The Shanghai Cooperation Organisation: Allies Of A New Type (Ambassador Yakovenko, for Russia Today)

The SCO has become an influential organisation and an important factor in the emergence of a new polycentric world order. The organisation has worked to bring about tangible improvements in the security and multilateral political, economic and humanitarian cooperation.
As a result, the role of the SCO in international and regional affairs is on the rise, attracting the attention of many countries and international organisations. Pakistan, India, and Iran want to become full members of the SCO, while more and more countries are seeking observer or dialogue partner status.
What is the secret to the success and appeal of the SCO? The answer is simple: its steadfast commitment to the UN Charter and fundamental international and law; to the principles of equality, mutual respect, consideration of each other's interests, resolving conflicts and disputes by political and diplomatic means, and the right of nations to choose their own path of development. The SCO is fully in tune with the realities and requirements of the 21st century, unlike the rigid discipline that exists within old-fashioned, cumbersome alliances of the previous era, which imposed serious constraints on the sovereignty and freedom of their member-states.
Regional security remains the SCO’s top priority. Other priorities include building up joint capabilities to combat terrorism, extremism, and drug trafficking, especially amid the worsening situation in Afghanistan. The SCO has been clear that it does not seek to turn into a military-political alliance. However, its core principles include preventing unlawful acts that harm the interests of member states. At the same time, the SCO is rapidly shaping a common research, educational, cultural and humanitarian space.

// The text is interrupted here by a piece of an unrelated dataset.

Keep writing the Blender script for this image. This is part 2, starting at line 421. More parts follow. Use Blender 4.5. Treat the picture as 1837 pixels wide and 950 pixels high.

During Russia’s SCO presidency, which will begin right after the Dushanbe Summit (11-12 September), we plan to focus on better equipping the SCO to handle the many challenges facing the world today and on working together to adequately respond to events in the region and the world.
In the face of complex and interrelated challenges, Russia will use its presidency of the SCO to advocate for coordinated steps on economy, financial sector, energy and food security. The continuing instability of the global economy and the risks of another wave of crisis demand greater economic cooperation. Plans are being outlined to make broader use of national currencies in settlements. Prospects are good for launching large multilateral projects in transport, energy, innovative research and technology, agriculture, and the peaceful use of outer space, though the optimal funding mechanism for such projects remains to be determined. The SCO Business Council, Interbank Consortium, and Energy Club are at the forefront of expanding practical cooperation among member states.
Coordinated approaches to common challenges will be reflected in the Strategy for the SCO’s Development to 2025, which will be finalised in time for the meeting of the Council of Heads of the SCO Member States in Ufa in 2015. The document is designed to deepen cooperation within the SCO while expanding cooperation with leading multilateral institutions such as the UN and its specialised agencies. It also contains provisions on establishing relations with the Eurasian Economic Union.
The Dushanbe Summit will formalise the legal, administrative and financial requirements for admitting new SCO members, making it possible to start expanding the organisation during the Russian presidency. So, the SCO is actively net-working, in line with the general global trend of net-worked diplomacy, replacing dinosaur structures of international relations of the Cold War past.